Artists I feel no matter where they are positioned will always want to venture into the world of the unknown, will forever want to explore their bodies and experiment with this boundary of life. Paris will help bring this out “a late afternoon and the heavy whiteness of it are stifling. A heavy somnolent whiteness, like the belly of a jaded woman. Back and forward the blood ebbs, the contours rounded with soft light, the huge billowy cupolas taut as savage teats.”(Miller). In this piece Miller compares Sacre Coeur to a woman’s body, this relationship between Paris architecture is easily compared to feminine traits, this city lends itself to such ideas and perceptions.

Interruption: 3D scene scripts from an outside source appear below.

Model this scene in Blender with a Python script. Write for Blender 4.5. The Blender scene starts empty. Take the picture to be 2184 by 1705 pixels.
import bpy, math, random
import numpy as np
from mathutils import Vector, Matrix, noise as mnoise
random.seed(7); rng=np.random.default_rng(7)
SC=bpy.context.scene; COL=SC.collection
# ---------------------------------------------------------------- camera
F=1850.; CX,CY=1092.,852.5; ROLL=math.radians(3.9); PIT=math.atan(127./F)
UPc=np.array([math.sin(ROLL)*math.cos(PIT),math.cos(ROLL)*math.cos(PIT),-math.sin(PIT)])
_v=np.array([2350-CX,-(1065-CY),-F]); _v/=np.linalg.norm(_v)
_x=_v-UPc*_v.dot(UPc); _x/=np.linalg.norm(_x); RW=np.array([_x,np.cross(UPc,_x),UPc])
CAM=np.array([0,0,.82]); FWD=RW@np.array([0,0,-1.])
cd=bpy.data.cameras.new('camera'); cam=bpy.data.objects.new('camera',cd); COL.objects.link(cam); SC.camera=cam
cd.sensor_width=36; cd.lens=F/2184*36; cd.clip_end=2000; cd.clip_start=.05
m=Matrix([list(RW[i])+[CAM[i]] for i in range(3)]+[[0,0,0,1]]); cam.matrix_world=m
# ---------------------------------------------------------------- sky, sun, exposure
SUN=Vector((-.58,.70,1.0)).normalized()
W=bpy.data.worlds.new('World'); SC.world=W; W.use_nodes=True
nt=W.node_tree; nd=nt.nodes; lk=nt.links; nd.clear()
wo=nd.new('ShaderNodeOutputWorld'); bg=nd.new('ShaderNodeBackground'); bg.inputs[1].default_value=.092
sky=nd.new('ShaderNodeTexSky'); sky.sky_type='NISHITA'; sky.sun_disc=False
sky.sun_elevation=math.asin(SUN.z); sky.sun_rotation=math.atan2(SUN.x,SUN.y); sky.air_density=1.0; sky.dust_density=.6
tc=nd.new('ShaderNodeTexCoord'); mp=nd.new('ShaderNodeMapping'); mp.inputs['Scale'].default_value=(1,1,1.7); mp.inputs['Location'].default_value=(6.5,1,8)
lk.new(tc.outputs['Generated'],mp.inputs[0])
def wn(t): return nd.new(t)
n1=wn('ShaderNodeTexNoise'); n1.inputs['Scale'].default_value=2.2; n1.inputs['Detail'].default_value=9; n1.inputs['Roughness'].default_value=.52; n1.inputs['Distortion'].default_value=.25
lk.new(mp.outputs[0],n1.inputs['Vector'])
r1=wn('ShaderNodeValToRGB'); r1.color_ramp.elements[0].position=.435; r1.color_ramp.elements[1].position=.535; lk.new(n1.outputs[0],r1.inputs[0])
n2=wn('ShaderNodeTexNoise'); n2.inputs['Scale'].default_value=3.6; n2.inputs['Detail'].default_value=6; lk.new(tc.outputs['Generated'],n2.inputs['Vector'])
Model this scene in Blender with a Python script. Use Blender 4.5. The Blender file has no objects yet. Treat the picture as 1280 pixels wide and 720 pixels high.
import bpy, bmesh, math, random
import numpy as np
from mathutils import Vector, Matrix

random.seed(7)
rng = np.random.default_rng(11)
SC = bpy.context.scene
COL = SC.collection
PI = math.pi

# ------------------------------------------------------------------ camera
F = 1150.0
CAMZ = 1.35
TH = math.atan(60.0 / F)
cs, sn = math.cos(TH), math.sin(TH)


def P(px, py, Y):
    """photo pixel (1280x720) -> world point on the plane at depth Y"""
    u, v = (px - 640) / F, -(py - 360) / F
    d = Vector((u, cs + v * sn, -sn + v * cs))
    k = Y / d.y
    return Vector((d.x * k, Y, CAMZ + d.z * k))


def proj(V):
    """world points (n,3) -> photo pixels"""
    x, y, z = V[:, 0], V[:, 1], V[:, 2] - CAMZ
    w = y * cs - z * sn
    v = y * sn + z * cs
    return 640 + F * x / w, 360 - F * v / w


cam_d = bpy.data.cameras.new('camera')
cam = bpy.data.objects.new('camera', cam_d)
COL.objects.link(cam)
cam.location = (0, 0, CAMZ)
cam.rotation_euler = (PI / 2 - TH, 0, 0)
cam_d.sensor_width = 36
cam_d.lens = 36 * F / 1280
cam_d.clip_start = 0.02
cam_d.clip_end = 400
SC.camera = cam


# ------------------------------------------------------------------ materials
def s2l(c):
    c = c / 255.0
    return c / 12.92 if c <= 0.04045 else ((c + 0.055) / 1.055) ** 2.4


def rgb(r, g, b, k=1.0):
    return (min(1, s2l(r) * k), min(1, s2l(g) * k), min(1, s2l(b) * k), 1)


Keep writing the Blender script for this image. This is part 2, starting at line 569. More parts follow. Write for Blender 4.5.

Miller even goes to say that wandering around Paris if one gets lost you have a way of coming back to where you wanted to be, Paris lets you get lost in your imagination, it’s a canvas for many authors, painters, musicians. Paris does have a way of capturing the artist, has a way of teasing the artists with her beauty and rich culture and history, it intises the viewer, it’s said to be one of the most romantic cities in the world, if not the most romantic city in the world. Thus evidently expatriates will read the novels by the great American writers and think that these authors somewhat fictious realities will be their truths. I think Paris is a beautiful place, and can lend itself to rather sexual and passionate view and ideas, however the experience you have in Paris shapes the way you perceive it. I have had a great experiences here and it continues to surpass my expectations and wildest dreams, thus for me this city is a place of great seduction and allure and permits me to with its restrictions roam freely in her realm. Like Miller once said “the streets swarm through my fingers, I gather the whole of France in my one hand, in the honeycomb I am, in the warm belly of the sphinx”(Miller).